AMRs are emerging as the most effective countermeasure to the labor crisis due to their flexibility and ease of deployment.

  • Replacing ‘Travel Time’: The majority of a picker’s time is spent walking. Goods-to-Person (GTP) AMRs eliminate this non-value-added labor. They bring the shelf or tote directly to a stationary worker, drastically reducing the physical strain on humans and increasing picking productivity by up to 2-3x per operator.3 This allows a smaller team to handle peak volumes.
  • Fast Deployment: Unlike fixed conveyors or Automated Storage and Retrieval Systems (AS/RS), AMRs require minimal infrastructure change. This means they can be deployed in existing “brownfield” warehouses in weeks, offering a rapid relief valve for immediate labor shortfalls.
  • Extreme Environment Operation: AMRs can safely operate in cold storage or highly controlled environments where human exposure must be minimized, ensuring operational continuity in these high-value, niche logistics segments.4
  1. Collaborative Technologies

The focus is shifting to collaborative automation (Cobots), where technology is used to assist and elevate the human worker, making the job less strenuous and more appealing:

Technology Actionable Solution to Labor Shortage
Pick-to-Light / Voice Systems Dramatically reduce training time and eliminate human errors, allowing less experienced staff to quickly achieve high accuracy.
Robotic Arms / Cobots Handle repetitive, ergonomic-risk tasks (e.g., palletizing, de-palletizing, simple picking), protecting human workers from injury and allowing them to focus on complex, high-dexterity tasks.
Automated Storage (AS/RS) Uses vertical space and sophisticated shuttles to retrieve items, effectively acting as an automated warehouse worker who never walks, never tires, and is always accurate.
  1. Building True Resilience: A Strategic Imperative

Resilience against labor shortages requires more than just installing robots; it demands a strategic shift in the operating model.
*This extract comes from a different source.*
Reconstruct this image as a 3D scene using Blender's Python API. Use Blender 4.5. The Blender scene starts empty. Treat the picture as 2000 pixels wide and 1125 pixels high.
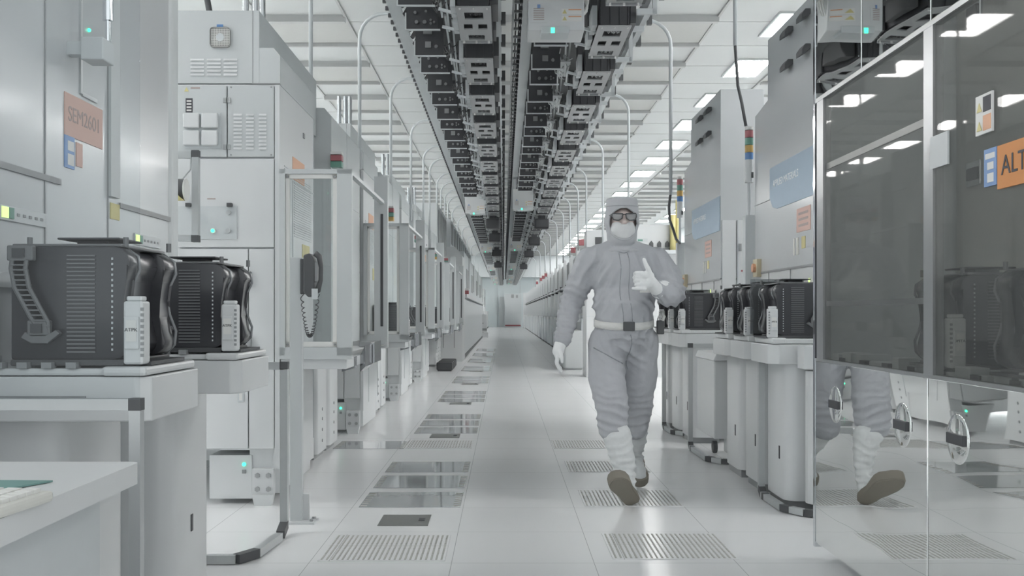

  • Strategic Workforce Redefinition: The goal is not “fire workers, hire robots.” It is re-skill workers, re-imagine jobs.” The focus shifts from hiring low-skilled pickers to developing high-skilled robot supervisors, maintenance technicians, and data analysts. Companies must invest in training programs to bridge this new skills gap.5
  • Scalability as a Buffer: AMR systems allow companies to create a flexible labor buffer. When demand surges (e.g., Black Friday, Christmas), a company can temporarily rent or activate more AMRs, protecting the core human workforce from burnout and reducing reliance on costly, high-turnover temporary staff.
  • Improving the Employee Value Proposition (EVP): By automating the most monotonous and physically draining tasks, the remaining human roles become higher-skilled, safer, and more interesting. This transforms the perception of a warehouse career, making it more attractive to a younger, tech-savvy generation.6
  • Data-Driven Workforce Management: Utilizing data from AMRs and WMS/WES systems allows managers to precisely predict labor needs, optimize scheduling, and identify operational bottlenecks, ensuring that the existing workforce is utilized with maximum efficiency.

For Northern European logistics, the choice is clear: automate to survive. By strategically deploying flexible, collaborative technology, companies can mitigate the demographic and economic pressures, transforming the warehouse from a labor liability into a resilient, high-tech center of expertise.